What to produce:
Reproduce exactly the lines below, from the first one through the line containing "o.rotation_euler = (0, 0, a+random.uniform(-.9, .9));", and omit any pictures.

Source material:
:::::

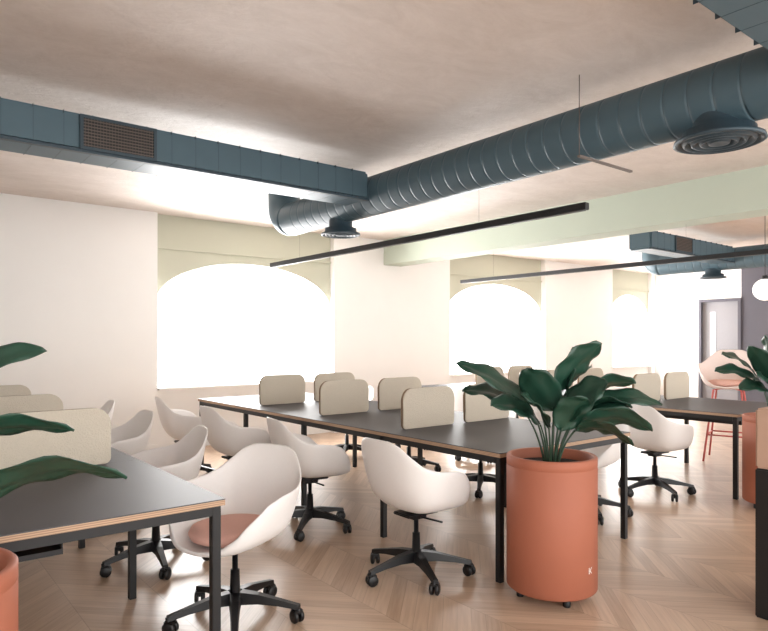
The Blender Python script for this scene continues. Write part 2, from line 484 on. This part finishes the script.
chair0 = bpy.data.objects.new('office_chair', None); COL.objects.link(chair0)
parts0 = []
sh = finish_shell(new_obj('seat_shell', shell_bm(), M_shell, chair0, smooth=True)); parts0.append(sh)
bm = bmesh.new()
add_lathe(bm, [(0, .37), (.014, .37), (.014, .25), (.022, .25), (.026, .13), (.04, .125), (.045, .085), (0, .08)], 20)
parts0.append(new_obj('gas_lift', bm, M_plas, chair0))
bm = bmesh.new(); add_box(bm, -.12, .12, -.07, .07, .362, .38, 0, .006); add_box(bm, -.05, .05, -.04, .04, .335, .363, 0, .005)
add_tube(bm, [(0, -.04, .35), (.02, -.2, .35)], .006, 6)
parts0.append(new_obj('tilt_mechanism', bm, M_plas, chair0))
bm = bmesh.new()
for i in range(5):
    a = 2*math.pi*i/5+.3; c, s = math.cos(a), math.sin(a)
    def pt(r, w, z): return (r*c-w*s, r*s+w*c, z)
    secs = [(.03, .03, .085, .145), (.12, .024, .09, .135), (.22, .019, .082, .112), (.325, .016, .066, .088)]
    rings = [[bm.verts.new(pt(r, sg*w, z)) for sg, z in ((-1, zb), (1, zb), (.8, zt), (-.8, zt))] for r, w, zb, zt in secs]
    for A, B in zip(rings[:-1], rings[1:]):
        for q in range(4): bm.faces.new((A[q], A[(q+1) % 4], B[(q+1) % 4], B[q]))
    bm.faces.new(rings[0]); bm.faces.new(rings[-1])
parts0.append(new_obj('star_base', bm, M_plas, chair0))
for i in range(5):
    a = 2*math.pi*i/5+.3
    bm = bmesh.new()
    for sgn in (-1, 1):
        add_lathe(bm, [(0, sgn*.006), (.026, sgn*.006), (.032, sgn*.010), (.032, sgn*.022), (.024, sgn*.027), (0, sgn*.027)], 18, axis='Y')
    add_tube(bm, [(-.0, 0, 0), (.015, 0, .02), (.018, 0, .045)], .008, 8)
    add_box(bm, -.024, .024, -.024, .024, .012, .036, 0, .006)
    o = new_obj('caster', bm, M_plas, chair0); o.location = (.31*math.cos(a), .31*math.sin(a), .0325)
    o.rotation_euler = (0, 0, a+random.uniform(-.9, .9)); parts0.append(o)

first = [True]
def chair(x, y, rot, label='white moulded shell armchair on black five-star castor base', cushion=False, brot=0):
    if first[0]:
        e = chair0; first[0] = False; ps = parts0
    else:
        e = chair0.copy(); COL.objects.link(e); ps = []
        for p in parts0:
            q = p.copy(); q.parent = e; COL.objects.link(q); ps.append(q)
    e.location = (x, y, 0); e.rotation_euler = (0, 0, rot)
    if brot:
        for q in ps:
            if q.name.startswith('star_base'): q.rotation_euler[2] = brot
            if q.name.startswith('caster'):
                v = Vector(q.location); v.rotate(Matrix.Rotation(brot, 3, 'Z')); q.location = v; q.rotation_euler[2] += brot
    if cushion:
        c = new_obj('seat_cushion', cushion_bm(), M_pink, e); c['label'] = 'pink fabric seat pad'
    tag(e, label, 'chair', 'white office armchairs')
pi = math.pi
PINKL = 'white shell armchair with pink seat pad on black castor base'
specs = []
specs += [(1.36, 3.98, pi-.15, PINKL, True, 0), (1.40, 5.12, pi+.0, None, False, .4), (1.42, 6.2, pi-.1, None, False, .1),
          (2.49, 2.83, .0, None, False, .25), (2.50, 4.02, -.15, None, False, 0), (2.46, 5.14, .0, None, False, .6), (2.44, 6.22, -.15, None, False, .3)]
for i, (dx, r) in enumerate(((4.42, .1), (4.36, -.1), (4.42, .15), (4.38, 0))):
    specs.append((dx, 2.98+i*P, pi+r, None, False, .5))
for i, (dx, r) in enumerate(((5.5, -.1), (5.48, .1), (5.52, 0), (5.5, .1))):
    specs.append((dx, 3.0+i*P, r, None, False, .2))
for i, (dx, r) in enumerate(((7.45, .1), (7.42, -.1))):
    specs.append((dx, 5.1+i*P, pi+r, None, False, .8))
first[0] = False
for s in specs:
    chair(s[0], s[1], s[2], s[3] or 'white moulded shell armchair on black five-star castor base', s[4], s[5])
first[0] = True
chair(1.39, 2.93, pi+.42, PINKL, True, .4)

def bar_chair(x, y, rot):
    e = empty('bar_chair', (x, y, 0), rot, 'tall pale pink shell bar chair with red tubular frame', 'bar chair', 'red framed bar chairs')
    finish_shell(new_obj('seat_shell', shell_bm(.44), M_pinkshell, e, smooth=True))
    c = new_obj('seat_cushion', cushion_bm(), M_pink, e); c.location = (0, 0, .44)
    for sx in (-1, 1):
        for sy in (-1, 1):
            bm = bmesh.new(); add_tube(bm, [(0, sy*.03, .83), (sx*.13, sy*.14, .81), (sx*.24, sy*.23, 0)], .011, 8); new_obj('leg', bm, M_red, e)
    bm = bmesh.new(); f = 1-.3/.81; ax, ay = .13+.11*f, .14+.09*f
    q = [(-ax, -ay, .3), (ax, -ay, .3), (ax, ay, .3), (-ax, ay, .3), (-ax, -ay, .3)]
    for a, b in zip(q[:-1], q[1:]): add_tube(bm, [a, b], .009, 8)
    new_obj('footrest', bm, M_red, e)
bar_chair(7.68, 3.3, pi+.3)

# ---------------------------------------------------------------- planters
RIGHT = Vector((.7829, -.6221, 0)); FWD = Vector((.6221, .7829, 0))
def add_leaf(bm, B, T, w, lift, twist=0.0):
    B, T = Vector(B), Vector(T); mid = (B+T)/2+Vector((0, 0, lift)); n = 16; m = 4
    rows = []
    for i in range(n+1):
        t = i/n
        p = (1-t)**2*B+2*(1-t)*t*mid+t*t*T
        d = (2*(1-t)*(mid-B)+2*t*(T-mid)).normalized()
        side = d.cross(Vector((0, 0, 1)))
        if side.length < 1e-3: side = Vector((1, 0, 0))
        side.normalize(); up = side.cross(d)
        side = side*math.cos(twist)+up*math.sin(twist); up = side.cross(d)
        ww = w*.5*(math.sin(math.pi*t**.85)**.62 if 0 < t < 1 else 0.0)+.001
        row = []
        for j in range(-m, m+1):
            s = j/m
            z = .34*abs(s)*ww-.25*ww*s*s+.05*w*math.sin(t*17+j)*abs(s)
            row.append(bm.verts.new(p+side*s*ww+up*z))
        rows.append(row)
    for a, b in zip(rows[:-1], rows[1:]):
        for j in range(2*m):
            f = bm.faces.new((a[j], a[j+1], b[j+1], b[j])); f.smooth = True
def planter(x, y, leaves, label, r=.24, mark=True, ws=1.0):
    e = empty('potted_plant', (x, y, 0), 0, label, 'potted plant', 'terracotta coloured planters')
    zt = .757
    bm = bmesh.new()
    add_lathe(bm, [(0, .045), (r-.012, .045), (r, .055), (r, .70), (r-.002, .702), (r-.002, .706), (r, .708), (r, zt-.006), (r-.006, zt), (r-.02, zt), (r-.026, zt-.006), (r-.026, zt-.07)], 64)
    new_obj('pot', bm, [M_terra], e)
    bm = bmesh.new(); add_lathe(bm, [(0, zt-.05), (r*.5, zt-.045), (r-.027, zt-.055)], 32)
    new_obj('soil', bm, M_soil, e)
    for i in range(4):
        a = pi/4+i*pi/2+.3
        bm = bmesh.new(); add_lathe(bm, [(0, 0), (.018, 0), (.02, .004), (.02, .046), (0, .046)], 16)
        o = new_obj('foot', bm, M_black, e); o.location = ((r-.06)*math.cos(a), (r-.06)*math.sin(a), 0)
    if mark:
        bm = bmesh.new()
        a0 = math.atan2(-y, -x)+math.radians(54)
        def q(s, z):
            a = a0+s/r; return bm.verts.new(((r+.0012)*math.cos(a), (r+.0012)*math.sin(a), z))
        z = .19
        for poly in ([(-.013, -.016), (-.008, -.016), (-.008, .016), (-.013, .016)],
                     [(-.006, 0), (.008, .016), (.014, .016), (0, .0)],
                     [(-.006, 0), (0, 0), (.014, -.016), (.008, -.016)]):
            bm.faces.new([q(s, z+h) for s, h in poly])
        new_obj('logo_mark', bm, M_mark, e)
    bl = bmesh.new(); bs = bmesh.new()
    for (ab, bb, zb, at, bt, zt2, w, lift, tw) in leaves:
        B = RIGHT*ab+FWD*bb; B.z = zb; T = RIGHT*at+FWD*bt; T.z = zt2
        add_leaf(bl, B, T, w*ws, lift, tw)
        R0 = Vector((B.x*.25, B.y*.25, .70))
        pts = []
        c = Vector((B.x*.45, B.y*.45, .70+(B.z-.70)*.6))
        for i in range(8):
            t = i/7; pts.append((1-t)**2*R0+2*(1-t)*t*c+t*t*B)
        pts.append(B+(T-B)*.06+Vector((0, 0, lift*.1)))
        add_tube(bs, pts, [.007-.0005*i for i in range(9)], 8)
    o = new_obj('foliage', bl, M_leaf, e); m = o.modifiers.new('s', 'SOLIDIFY'); m.thickness = .002
    new_obj('stem', bs, M_stem, e)

planter(2.885, 2.165, [
    (-.10, .0, .99, -.52, .0, 1.25, .17, .09, .5),
    (-.12, .1, .97, -.47, .12, 1.09, .17, .10, .4),
    (-.08, -.08, .93, -.36, -.18, 1.04, .16, .10, .6),
    (.02, .0, 1.10, .27, -.02, 1.36, .20, .05, .8),
    (.08, .05, 1.06, .16, .12, 1.34, .17, .02, .6),
    (-.03, .1, 1.00, -.10, .16, 1.22, .16, .02, .6),
    (.10, .05, 1.0, .48, .05, 1.14, .16, .12, .6),
    (.14, .0, .96, .58, -.05, 1.03, .16, .14, -.5),
    (.12, -.08, .92, .50, -.12, .90, .15, .13, .7),
    (.04, -.1, .95, .24, -.2, 1.16, .19, .08, -.8),
    (.10, -.1, .90, .36, -.22, .84, .15, .10, .5),
    (0, -.05, 1.0, -.18, -.1, 1.22, .19, .04, -.8),
    (.02, -.12, .9, .12, -.24, 1.08, .17, .06, .6),
    (.06, .15, 1.0, .32, .3, 1.22, .17, .08, .5),
    (.12, .0, .95, .40, -.1, 1.02, .16, .12, .3),
    (-.05, -.14, .92, -.22, -.26, 1.10, .16, .07, .5),
], 'terracotta cylinder planter with large dark green leaves beside the desk', ws=1.1)
planter(.084, 2.12, [
    (.08, .05, 1.28, .325, .05, 1.35, .065, .04, -1.1),
    (.08, -.05, 1.10, .40, .05, 1.13, .10, .07, .6),
    (.14, -.05, .93, .565, .0, 1.01, .12, .13, .6),
    (-.1, .1, 1.0, -.4, .2, 1.3, .15, .1, .3),
    (-.1, -.1, 1.0, -.45, -.2, 1.1, .15, .1, .3),
    (0, .1, 1.05, -.1, .2, 1.4, .15, .03, .3),
    (-.1, 0, 1.0, -.25, -.1, 1.45, .15, .03, .3),
], 'terracotta planter with glossy dark leaves at the desk end', mark=False, ws=1.05)
planter(5.82, 2.13, [
    (-.10, .0, 1.0, -.50, .0, 1.12, .16, .12, .5),
    (-.08, .1, 1.05, -.42, .05, 1.26, .15, .10, .5),
    (-.03, .0, 1.08, -.12, -.05, 1.42, .17, .04, .6),
    (-.10, -.1, .95, -.38, -.15, .98, .14, .1, .6),
    (-.05, -.1, 1.0, -.28, -.1, 1.33, .15, .06, -.7),
    (-.05, -.1, .95, -.3, -.25, 1.1, .15, .06, .7),
    (.05, .0, 1.1, .15, .0, 1.5, .16, .05, .3),
    (.1, .0, 1.0, .45, .0, 1.2, .16, .1, .3),
    (.0, -.1, .95, -.1, -.3, 1.15, .15, .1, .3),
], 'terracotta planter with dark leaves at the end of the bench desk', mark=False, ws=1.2)

# cabinet
e = empty('storage_cabinet', (3.685, 1.13, 0), 0, 'low storage unit with tan upper panel and black base', 'cabinet')
bm = bmesh.new(); add_box(bm, -.25, .25, -.22, .22, 0, .74, 0, .006); new_obj('cabinet_body', bm, M_black, e)
bm = bmesh.new(); add_box(bm, -.25, .25, -.22, .22, .742, 1.04, 0, .01); new_obj('upper_panel', bm, M_wood, e)

# ---------------------------------------------------------------- lights
w = bpy.data.worlds.new('World'); sc.world = w; w.use_nodes = True
bg = w.node_tree.nodes['Background']; bg.inputs[0].default_value = (1, .99, .975, 1); bg.inputs[1].default_value = 4.1
for i, (a, b) in enumerate(bays):
    l = bpy.data.lights.new('window_daylight', 'AREA'); l.shape = 'RECTANGLE'; l.size = b-a; l.size_y = 1.7
    l.energy = 270; l.color = (1, .99, .98)
    o = bpy.data.objects.new('window_daylight', l); COL.objects.link(o)
    o.location = ((a+b)/2, YN+.8, 1.7); o.rotation_euler = (math.radians(-85), 0, 0)
    l = bpy.data.lights.new('ceiling_fill', 'AREA'); l.shape = 'RECTANGLE'; l.size = b-a; l.size_y = 1.2  # added lamp outside each window, aimed up and inward to brighten the ceiling
    l.energy = 230; l.color = (1, .99, .98)
    o = bpy.data.objects.new('ceiling_fill', l); COL.objects.link(o)
    o.location = ((a+b)/2, YN+1.5, .3); o.rotation_euler = (math.radians(-130), 0, 0)

# ---------------------------------------------------------------- camera
cam = bpy.data.cameras.new('Camera'); co = bpy.data.objects.new('Camera', cam); COL.objects.link(co)
co.location = (0, 0, 1.38); co.rotation_euler = (math.radians(90), 0, -math.radians(38.47))
cam.sensor_width = 36; cam.lens = 640.5/768*36; cam.shift_y = 24.5/768; cam.clip_start = .05
sc.camera = co
sc.view_settings.view_transform = 'Standard'
sc.view_settings.exposure = 0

:::::

Task answer:
The Blender Python script for this scene continues. Write part 2, from line 484 on. This part finishes the script.
chair0 = bpy.data.objects.new('office_chair', None); COL.objects.link(chair0)
parts0 = []
sh = finish_shell(new_obj('seat_shell', shell_bm(), M_shell, chair0, smooth=True)); parts0.append(sh)
bm = bmesh.new()
add_lathe(bm, [(0, .37), (.014, .37), (.014, .25), (.022, .25), (.026, .13), (.04, .125), (.045, .085), (0, .08)], 20)
parts0.append(new_obj('gas_lift', bm, M_plas, chair0))
bm = bmesh.new(); add_box(bm, -.12, .12, -.07, .07, .362, .38, 0, .006); add_box(bm, -.05, .05, -.04, .04, .335, .363, 0, .005)
add_tube(bm, [(0, -.04, .35), (.02, -.2, .35)], .006, 6)
parts0.append(new_obj('tilt_mechanism', bm, M_plas, chair0))
bm = bmesh.new()
for i in range(5):
    a = 2*math.pi*i/5+.3; c, s = math.cos(a), math.sin(a)
    def pt(r, w, z): return (r*c-w*s, r*s+w*c, z)
    secs = [(.03, .03, .085, .145), (.12, .024, .09, .135), (.22, .019, .082, .112), (.325, .016, .066, .088)]
    rings = [[bm.verts.new(pt(r, sg*w, z)) for sg, z in ((-1, zb), (1, zb), (.8, zt), (-.8, zt))] for r, w, zb, zt in secs]
    for A, B in zip(rings[:-1], rings[1:]):
        for q in range(4): bm.faces.new((A[q], A[(q+1) % 4], B[(q+1) % 4], B[q]))
    bm.faces.new(rings[0]); bm.faces.new(rings[-1])
parts0.append(new_obj('star_base', bm, M_plas, chair0))
for i in range(5):
    a = 2*math.pi*i/5+.3
    bm = bmesh.new()
    for sgn in (-1, 1):
        add_lathe(bm, [(0, sgn*.006), (.026, sgn*.006), (.032, sgn*.010), (.032, sgn*.022), (.024, sgn*.027), (0, sgn*.027)], 18, axis='Y')
    add_tube(bm, [(-.0, 0, 0), (.015, 0, .02), (.018, 0, .045)], .008, 8)
    add_box(bm, -.024, .024, -.024, .024, .012, .036, 0, .006)
    o = new_obj('caster', bm, M_plas, chair0); o.location = (.31*math.cos(a), .31*math.sin(a), .0325)
    o.rotation_euler = (0, 0, a+random.uniform(-.9, .9)); parts0.append(o)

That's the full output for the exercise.